--- Start Dataset records ---

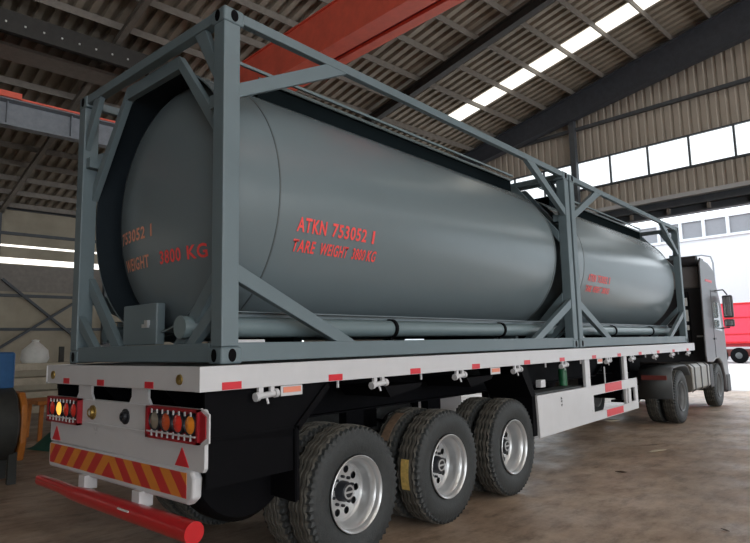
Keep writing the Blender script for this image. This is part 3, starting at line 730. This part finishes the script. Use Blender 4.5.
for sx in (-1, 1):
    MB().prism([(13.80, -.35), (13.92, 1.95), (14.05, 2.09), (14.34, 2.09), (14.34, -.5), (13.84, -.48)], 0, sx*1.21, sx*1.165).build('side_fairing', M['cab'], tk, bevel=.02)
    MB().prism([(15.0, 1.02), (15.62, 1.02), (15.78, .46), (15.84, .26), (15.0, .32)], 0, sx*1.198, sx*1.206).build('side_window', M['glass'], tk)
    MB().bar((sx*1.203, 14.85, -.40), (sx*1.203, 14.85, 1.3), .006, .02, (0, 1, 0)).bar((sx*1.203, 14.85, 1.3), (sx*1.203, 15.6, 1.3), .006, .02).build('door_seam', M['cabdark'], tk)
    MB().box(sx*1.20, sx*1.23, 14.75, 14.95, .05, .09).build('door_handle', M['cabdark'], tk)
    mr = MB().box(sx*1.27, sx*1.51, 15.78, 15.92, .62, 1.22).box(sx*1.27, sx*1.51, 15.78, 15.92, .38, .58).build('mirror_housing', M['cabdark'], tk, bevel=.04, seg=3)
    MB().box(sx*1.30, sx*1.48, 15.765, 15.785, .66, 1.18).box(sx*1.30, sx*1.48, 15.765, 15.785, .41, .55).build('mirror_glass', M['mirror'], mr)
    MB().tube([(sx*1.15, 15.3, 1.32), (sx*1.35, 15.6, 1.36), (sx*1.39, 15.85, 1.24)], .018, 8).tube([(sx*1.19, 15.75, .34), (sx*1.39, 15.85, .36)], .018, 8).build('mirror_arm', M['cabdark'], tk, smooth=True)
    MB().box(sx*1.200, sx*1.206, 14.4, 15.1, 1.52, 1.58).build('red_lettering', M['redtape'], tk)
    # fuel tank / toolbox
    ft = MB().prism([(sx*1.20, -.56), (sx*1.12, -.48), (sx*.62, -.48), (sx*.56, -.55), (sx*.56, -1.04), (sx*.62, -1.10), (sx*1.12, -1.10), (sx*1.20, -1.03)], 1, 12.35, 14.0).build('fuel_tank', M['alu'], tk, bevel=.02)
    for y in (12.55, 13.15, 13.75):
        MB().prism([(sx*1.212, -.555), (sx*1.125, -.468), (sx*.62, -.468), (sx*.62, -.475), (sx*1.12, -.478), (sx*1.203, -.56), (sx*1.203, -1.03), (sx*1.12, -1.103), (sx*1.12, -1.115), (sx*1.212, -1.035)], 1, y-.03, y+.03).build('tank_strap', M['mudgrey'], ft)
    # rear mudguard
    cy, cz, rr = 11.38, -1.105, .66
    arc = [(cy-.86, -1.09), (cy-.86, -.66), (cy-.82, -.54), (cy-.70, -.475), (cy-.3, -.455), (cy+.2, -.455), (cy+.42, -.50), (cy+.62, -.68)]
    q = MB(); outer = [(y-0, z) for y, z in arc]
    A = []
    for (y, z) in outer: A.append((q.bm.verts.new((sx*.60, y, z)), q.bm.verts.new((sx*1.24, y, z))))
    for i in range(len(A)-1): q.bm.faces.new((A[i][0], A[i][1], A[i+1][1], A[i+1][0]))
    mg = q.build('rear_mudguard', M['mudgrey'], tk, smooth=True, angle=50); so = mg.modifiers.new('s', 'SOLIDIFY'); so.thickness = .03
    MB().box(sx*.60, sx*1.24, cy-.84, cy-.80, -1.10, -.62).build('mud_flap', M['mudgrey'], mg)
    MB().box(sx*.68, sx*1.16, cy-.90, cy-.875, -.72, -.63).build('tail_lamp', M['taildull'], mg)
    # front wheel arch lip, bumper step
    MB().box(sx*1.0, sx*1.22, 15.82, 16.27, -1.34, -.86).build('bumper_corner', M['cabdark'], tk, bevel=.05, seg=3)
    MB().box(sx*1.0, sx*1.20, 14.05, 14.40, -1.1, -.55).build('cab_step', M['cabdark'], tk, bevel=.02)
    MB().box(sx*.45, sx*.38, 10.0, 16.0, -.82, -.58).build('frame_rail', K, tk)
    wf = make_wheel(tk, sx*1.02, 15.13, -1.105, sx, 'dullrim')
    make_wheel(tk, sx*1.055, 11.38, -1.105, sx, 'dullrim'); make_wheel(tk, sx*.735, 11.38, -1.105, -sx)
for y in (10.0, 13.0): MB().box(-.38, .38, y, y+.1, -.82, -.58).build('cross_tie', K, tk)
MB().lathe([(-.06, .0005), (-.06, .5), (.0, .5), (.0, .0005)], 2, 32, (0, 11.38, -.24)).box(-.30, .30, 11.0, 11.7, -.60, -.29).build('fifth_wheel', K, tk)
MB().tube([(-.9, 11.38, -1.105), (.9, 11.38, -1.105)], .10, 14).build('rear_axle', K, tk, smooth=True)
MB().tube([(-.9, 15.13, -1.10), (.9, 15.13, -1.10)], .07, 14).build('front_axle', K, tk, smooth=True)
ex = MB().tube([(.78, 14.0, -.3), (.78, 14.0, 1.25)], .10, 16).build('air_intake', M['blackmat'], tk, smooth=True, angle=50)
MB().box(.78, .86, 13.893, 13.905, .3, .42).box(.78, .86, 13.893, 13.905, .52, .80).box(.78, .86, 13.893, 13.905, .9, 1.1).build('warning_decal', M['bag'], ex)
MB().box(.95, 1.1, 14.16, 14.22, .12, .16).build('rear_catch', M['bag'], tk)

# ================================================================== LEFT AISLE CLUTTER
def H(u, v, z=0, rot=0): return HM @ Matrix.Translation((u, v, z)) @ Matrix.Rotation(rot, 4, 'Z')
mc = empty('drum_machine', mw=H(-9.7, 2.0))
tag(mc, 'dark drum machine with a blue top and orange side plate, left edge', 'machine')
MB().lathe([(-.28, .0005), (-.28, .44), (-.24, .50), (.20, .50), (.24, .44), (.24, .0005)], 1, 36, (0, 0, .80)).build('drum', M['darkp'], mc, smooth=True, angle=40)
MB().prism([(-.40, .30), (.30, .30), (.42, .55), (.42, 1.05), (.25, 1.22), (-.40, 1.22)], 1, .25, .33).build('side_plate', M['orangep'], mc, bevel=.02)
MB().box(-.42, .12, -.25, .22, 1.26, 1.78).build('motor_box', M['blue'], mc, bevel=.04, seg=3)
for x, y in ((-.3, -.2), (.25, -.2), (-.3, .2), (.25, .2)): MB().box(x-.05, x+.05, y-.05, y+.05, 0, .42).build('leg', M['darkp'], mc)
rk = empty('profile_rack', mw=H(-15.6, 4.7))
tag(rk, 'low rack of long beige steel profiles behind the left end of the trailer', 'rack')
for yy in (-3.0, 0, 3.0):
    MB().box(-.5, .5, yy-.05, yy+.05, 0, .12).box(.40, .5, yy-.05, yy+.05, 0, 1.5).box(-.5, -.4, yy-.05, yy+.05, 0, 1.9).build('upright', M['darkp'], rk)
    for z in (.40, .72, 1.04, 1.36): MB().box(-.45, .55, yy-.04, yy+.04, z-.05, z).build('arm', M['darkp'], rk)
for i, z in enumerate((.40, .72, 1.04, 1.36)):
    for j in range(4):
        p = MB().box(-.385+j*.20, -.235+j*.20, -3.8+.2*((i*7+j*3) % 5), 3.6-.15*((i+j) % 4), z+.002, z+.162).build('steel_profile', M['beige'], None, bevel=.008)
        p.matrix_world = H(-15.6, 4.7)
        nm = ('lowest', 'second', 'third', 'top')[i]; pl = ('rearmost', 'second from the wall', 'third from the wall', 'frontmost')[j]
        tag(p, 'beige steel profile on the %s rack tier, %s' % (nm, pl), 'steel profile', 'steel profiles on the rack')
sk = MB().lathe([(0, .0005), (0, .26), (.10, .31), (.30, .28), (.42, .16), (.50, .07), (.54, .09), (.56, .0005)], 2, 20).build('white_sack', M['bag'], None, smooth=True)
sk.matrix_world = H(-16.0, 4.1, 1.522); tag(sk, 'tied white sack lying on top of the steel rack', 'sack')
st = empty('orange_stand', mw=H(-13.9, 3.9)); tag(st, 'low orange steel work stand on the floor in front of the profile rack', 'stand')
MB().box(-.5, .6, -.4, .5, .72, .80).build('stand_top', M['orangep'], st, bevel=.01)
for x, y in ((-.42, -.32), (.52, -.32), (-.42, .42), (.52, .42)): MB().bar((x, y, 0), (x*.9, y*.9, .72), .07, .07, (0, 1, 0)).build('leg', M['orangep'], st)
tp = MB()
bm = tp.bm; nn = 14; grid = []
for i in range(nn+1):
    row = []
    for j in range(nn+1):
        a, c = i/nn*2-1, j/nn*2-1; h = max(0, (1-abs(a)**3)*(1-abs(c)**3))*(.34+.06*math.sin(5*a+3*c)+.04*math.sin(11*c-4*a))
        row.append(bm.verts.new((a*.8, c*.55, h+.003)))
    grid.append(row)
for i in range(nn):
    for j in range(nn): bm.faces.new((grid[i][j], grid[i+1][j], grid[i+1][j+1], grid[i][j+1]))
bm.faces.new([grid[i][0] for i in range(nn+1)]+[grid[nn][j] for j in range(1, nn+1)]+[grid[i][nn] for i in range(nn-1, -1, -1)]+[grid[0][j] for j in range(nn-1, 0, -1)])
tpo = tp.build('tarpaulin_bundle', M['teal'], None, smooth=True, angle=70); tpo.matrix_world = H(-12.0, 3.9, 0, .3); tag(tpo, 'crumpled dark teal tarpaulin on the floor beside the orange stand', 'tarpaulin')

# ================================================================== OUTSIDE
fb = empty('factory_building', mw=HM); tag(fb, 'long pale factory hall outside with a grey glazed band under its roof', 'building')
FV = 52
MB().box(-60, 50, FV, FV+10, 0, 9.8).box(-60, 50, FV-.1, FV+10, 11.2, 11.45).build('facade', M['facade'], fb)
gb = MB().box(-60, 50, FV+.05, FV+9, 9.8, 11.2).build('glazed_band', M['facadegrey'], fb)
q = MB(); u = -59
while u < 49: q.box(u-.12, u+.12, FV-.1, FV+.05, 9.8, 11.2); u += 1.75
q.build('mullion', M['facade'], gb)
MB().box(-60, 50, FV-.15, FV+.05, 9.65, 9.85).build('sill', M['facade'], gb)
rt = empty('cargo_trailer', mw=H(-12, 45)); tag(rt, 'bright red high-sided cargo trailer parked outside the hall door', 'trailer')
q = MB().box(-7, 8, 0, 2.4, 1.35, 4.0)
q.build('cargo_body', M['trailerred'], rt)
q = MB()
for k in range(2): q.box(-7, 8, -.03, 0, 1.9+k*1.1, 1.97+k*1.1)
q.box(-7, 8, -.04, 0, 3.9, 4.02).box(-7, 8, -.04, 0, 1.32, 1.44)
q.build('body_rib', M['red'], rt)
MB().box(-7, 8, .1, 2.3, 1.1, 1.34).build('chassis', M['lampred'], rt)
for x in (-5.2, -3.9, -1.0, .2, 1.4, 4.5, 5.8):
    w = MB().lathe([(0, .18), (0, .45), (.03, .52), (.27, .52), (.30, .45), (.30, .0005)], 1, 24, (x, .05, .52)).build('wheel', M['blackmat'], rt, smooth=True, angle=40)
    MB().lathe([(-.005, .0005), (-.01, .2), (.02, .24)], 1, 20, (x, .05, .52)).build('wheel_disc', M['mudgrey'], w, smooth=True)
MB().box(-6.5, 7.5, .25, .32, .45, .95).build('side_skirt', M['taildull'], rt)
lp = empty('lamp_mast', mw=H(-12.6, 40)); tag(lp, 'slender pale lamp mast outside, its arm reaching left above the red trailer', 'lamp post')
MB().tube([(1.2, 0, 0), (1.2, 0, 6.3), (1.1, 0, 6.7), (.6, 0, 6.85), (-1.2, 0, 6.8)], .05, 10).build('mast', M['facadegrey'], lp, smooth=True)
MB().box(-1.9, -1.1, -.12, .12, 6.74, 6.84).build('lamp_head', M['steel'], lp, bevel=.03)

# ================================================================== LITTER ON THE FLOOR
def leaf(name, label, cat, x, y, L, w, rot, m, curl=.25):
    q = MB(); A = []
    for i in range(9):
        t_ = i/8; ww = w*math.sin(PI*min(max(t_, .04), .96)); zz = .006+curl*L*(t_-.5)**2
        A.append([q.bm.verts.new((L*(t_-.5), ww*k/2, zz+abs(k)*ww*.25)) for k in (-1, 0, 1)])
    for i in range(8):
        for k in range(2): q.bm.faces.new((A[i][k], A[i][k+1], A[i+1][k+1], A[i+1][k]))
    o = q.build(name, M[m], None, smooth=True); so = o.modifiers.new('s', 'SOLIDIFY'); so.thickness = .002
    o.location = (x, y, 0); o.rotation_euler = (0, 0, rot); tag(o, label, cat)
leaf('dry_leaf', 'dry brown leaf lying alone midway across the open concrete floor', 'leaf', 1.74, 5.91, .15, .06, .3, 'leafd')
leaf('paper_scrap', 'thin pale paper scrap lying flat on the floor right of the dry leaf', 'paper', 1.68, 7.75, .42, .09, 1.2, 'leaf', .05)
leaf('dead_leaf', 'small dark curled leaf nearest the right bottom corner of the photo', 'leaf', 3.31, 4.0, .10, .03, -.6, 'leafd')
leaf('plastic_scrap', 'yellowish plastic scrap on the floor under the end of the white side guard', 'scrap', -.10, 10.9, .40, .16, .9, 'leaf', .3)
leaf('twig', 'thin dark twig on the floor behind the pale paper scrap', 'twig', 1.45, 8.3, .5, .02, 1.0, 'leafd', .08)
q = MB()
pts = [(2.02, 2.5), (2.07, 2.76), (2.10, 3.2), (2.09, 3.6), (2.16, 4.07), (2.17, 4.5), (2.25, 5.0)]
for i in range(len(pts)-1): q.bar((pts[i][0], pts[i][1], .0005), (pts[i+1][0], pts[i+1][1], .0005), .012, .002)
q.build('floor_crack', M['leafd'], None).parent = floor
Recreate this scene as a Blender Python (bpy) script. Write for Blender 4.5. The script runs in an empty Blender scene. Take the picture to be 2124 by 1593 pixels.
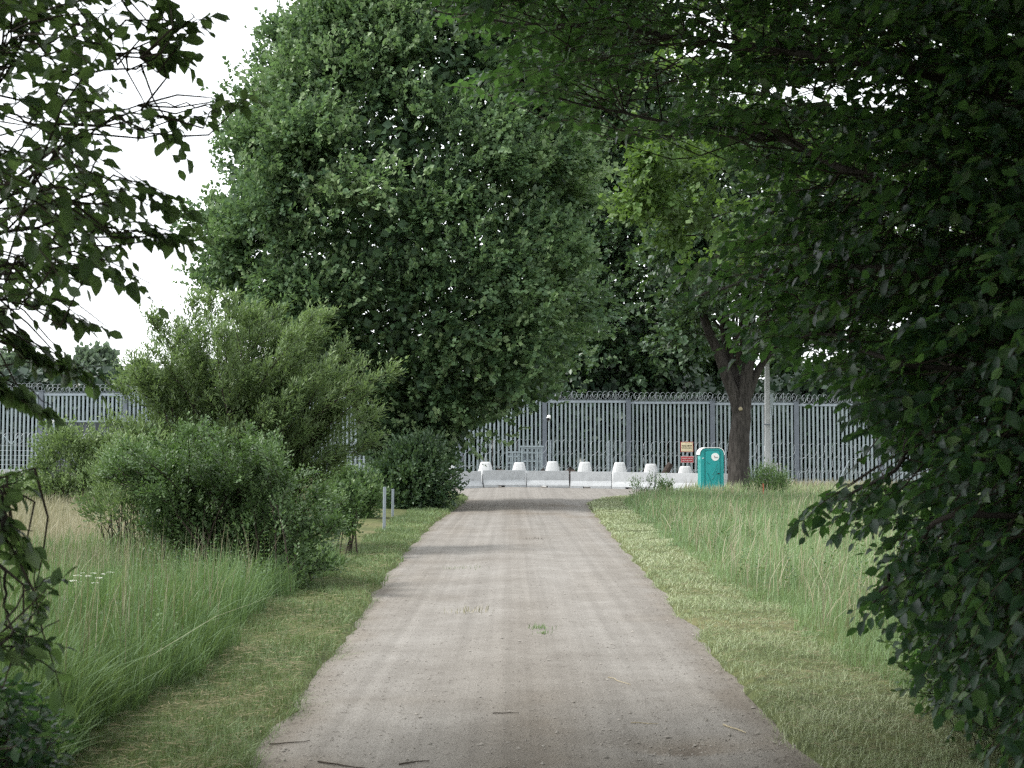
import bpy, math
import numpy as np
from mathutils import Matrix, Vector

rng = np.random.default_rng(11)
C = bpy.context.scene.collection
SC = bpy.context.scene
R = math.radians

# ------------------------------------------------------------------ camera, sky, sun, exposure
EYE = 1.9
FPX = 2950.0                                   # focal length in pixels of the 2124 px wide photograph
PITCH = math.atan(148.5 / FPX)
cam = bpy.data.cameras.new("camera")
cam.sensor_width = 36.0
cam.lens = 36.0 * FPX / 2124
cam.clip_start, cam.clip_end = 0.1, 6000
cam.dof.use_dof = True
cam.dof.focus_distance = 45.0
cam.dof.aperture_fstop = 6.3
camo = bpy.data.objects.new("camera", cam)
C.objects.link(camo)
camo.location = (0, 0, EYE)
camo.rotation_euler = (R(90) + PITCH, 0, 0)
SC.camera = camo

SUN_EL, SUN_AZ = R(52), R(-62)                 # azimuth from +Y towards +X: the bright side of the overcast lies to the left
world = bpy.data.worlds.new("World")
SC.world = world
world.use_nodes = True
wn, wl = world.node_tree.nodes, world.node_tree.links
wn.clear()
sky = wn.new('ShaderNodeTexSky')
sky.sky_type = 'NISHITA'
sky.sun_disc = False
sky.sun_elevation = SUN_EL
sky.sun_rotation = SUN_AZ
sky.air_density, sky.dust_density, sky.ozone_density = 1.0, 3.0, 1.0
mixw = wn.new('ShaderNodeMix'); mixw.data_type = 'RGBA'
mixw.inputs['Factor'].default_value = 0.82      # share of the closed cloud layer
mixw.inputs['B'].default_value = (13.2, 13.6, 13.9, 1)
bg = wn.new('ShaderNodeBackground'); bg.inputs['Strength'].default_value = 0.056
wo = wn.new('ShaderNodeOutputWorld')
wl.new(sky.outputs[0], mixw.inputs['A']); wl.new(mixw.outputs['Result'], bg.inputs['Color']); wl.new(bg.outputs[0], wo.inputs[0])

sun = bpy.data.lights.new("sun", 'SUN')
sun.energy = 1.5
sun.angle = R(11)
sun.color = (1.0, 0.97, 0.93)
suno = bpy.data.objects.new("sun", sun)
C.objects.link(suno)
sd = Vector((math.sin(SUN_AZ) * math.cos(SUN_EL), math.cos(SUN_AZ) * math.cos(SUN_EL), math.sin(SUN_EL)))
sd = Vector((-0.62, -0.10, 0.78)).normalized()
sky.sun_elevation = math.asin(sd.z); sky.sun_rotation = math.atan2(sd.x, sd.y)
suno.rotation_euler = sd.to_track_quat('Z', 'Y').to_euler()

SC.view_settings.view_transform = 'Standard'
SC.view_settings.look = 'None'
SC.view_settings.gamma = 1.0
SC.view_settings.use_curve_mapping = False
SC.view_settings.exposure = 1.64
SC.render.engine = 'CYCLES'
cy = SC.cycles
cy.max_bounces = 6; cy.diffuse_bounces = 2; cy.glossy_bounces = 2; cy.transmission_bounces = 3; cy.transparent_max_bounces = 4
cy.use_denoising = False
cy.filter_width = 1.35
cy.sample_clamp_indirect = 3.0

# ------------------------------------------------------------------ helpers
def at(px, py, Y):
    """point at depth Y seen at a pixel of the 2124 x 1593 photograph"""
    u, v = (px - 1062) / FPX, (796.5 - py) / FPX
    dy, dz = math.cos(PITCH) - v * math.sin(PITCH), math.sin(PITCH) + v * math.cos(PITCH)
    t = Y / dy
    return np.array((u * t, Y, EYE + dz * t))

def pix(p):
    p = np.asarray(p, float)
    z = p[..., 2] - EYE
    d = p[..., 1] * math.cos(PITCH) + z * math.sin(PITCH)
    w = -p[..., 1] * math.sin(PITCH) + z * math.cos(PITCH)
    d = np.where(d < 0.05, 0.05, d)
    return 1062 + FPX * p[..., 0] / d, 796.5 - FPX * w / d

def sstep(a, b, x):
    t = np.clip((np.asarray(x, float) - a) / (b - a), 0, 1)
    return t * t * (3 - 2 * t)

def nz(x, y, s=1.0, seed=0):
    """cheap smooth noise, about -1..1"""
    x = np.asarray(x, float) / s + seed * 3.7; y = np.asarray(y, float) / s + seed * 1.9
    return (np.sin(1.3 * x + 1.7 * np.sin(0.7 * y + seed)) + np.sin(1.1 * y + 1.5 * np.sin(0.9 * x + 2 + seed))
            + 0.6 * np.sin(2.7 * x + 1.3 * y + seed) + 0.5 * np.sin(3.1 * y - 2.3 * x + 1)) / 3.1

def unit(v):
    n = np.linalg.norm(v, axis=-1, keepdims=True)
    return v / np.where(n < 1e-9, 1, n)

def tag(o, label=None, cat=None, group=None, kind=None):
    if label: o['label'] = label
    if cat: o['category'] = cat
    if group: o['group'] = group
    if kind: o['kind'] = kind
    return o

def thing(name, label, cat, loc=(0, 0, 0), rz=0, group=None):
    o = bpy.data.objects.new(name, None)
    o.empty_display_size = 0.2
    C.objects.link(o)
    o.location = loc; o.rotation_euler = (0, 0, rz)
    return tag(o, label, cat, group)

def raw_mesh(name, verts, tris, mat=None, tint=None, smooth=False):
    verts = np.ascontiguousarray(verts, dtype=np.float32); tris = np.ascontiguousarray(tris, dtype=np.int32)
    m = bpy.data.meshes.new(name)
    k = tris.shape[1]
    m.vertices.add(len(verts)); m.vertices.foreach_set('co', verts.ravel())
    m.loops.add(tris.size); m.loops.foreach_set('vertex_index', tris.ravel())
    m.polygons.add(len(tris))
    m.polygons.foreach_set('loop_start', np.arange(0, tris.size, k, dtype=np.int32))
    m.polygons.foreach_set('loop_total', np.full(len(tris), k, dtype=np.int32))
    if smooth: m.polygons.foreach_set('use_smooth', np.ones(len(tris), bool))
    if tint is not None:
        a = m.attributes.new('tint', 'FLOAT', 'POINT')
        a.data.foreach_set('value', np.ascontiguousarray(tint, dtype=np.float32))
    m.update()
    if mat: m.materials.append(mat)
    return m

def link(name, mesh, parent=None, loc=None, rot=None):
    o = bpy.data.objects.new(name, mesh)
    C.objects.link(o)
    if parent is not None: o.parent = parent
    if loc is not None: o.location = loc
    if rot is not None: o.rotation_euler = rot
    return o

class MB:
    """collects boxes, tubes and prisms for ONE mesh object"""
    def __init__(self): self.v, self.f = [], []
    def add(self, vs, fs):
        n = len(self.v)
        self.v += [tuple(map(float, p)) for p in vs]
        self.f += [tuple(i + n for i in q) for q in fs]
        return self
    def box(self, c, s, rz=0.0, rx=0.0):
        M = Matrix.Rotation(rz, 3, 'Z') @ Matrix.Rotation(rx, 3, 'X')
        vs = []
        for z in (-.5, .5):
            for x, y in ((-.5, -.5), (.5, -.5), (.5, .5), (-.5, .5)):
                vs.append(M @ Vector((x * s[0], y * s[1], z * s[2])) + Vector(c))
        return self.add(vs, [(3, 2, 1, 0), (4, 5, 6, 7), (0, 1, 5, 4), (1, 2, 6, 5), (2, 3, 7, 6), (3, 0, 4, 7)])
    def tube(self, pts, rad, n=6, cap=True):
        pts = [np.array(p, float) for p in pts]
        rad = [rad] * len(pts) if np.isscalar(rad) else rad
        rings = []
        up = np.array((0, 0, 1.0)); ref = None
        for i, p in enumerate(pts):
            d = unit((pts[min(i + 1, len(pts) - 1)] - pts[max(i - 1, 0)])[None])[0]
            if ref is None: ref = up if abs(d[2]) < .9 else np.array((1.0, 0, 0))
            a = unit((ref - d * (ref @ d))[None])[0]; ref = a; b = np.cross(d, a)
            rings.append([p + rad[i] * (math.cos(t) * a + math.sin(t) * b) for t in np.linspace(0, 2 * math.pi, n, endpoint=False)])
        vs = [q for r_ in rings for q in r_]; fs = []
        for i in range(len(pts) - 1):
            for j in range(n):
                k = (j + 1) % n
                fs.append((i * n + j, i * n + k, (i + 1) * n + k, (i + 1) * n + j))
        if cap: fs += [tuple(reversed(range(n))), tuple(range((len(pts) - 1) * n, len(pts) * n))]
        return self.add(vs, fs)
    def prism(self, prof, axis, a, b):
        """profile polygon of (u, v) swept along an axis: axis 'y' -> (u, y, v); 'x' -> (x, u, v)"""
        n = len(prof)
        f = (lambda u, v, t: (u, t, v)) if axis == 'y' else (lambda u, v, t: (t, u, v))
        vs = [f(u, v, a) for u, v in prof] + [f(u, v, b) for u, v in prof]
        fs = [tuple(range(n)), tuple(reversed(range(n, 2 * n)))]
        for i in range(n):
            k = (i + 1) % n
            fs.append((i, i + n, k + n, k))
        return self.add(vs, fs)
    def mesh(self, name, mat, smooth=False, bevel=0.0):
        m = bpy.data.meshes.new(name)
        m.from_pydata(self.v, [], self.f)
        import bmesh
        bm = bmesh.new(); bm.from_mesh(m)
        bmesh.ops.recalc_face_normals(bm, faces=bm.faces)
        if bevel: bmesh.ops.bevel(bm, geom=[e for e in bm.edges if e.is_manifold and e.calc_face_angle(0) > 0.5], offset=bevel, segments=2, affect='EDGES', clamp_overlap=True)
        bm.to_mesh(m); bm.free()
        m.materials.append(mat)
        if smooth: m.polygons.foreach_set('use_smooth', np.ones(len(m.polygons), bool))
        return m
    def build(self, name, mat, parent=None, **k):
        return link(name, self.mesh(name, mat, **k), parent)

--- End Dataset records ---

= Instructions for the task =
Retype the lines above exactly as they appear, from the line containing "Recreate this scene" through the line containing "R = math.radians", and leave out any pictures.

= Answer to the exercise =
Recreate this scene as a Blender Python (bpy) script. Write for Blender 4.5. The script runs in an empty Blender scene. Take the picture to be 2124 by 1593 pixels.
import bpy, math
import numpy as np
from mathutils import Matrix, Vector

rng = np.random.default_rng(11)
C = bpy.context.scene.collection
SC = bpy.context.scene
R = math.radians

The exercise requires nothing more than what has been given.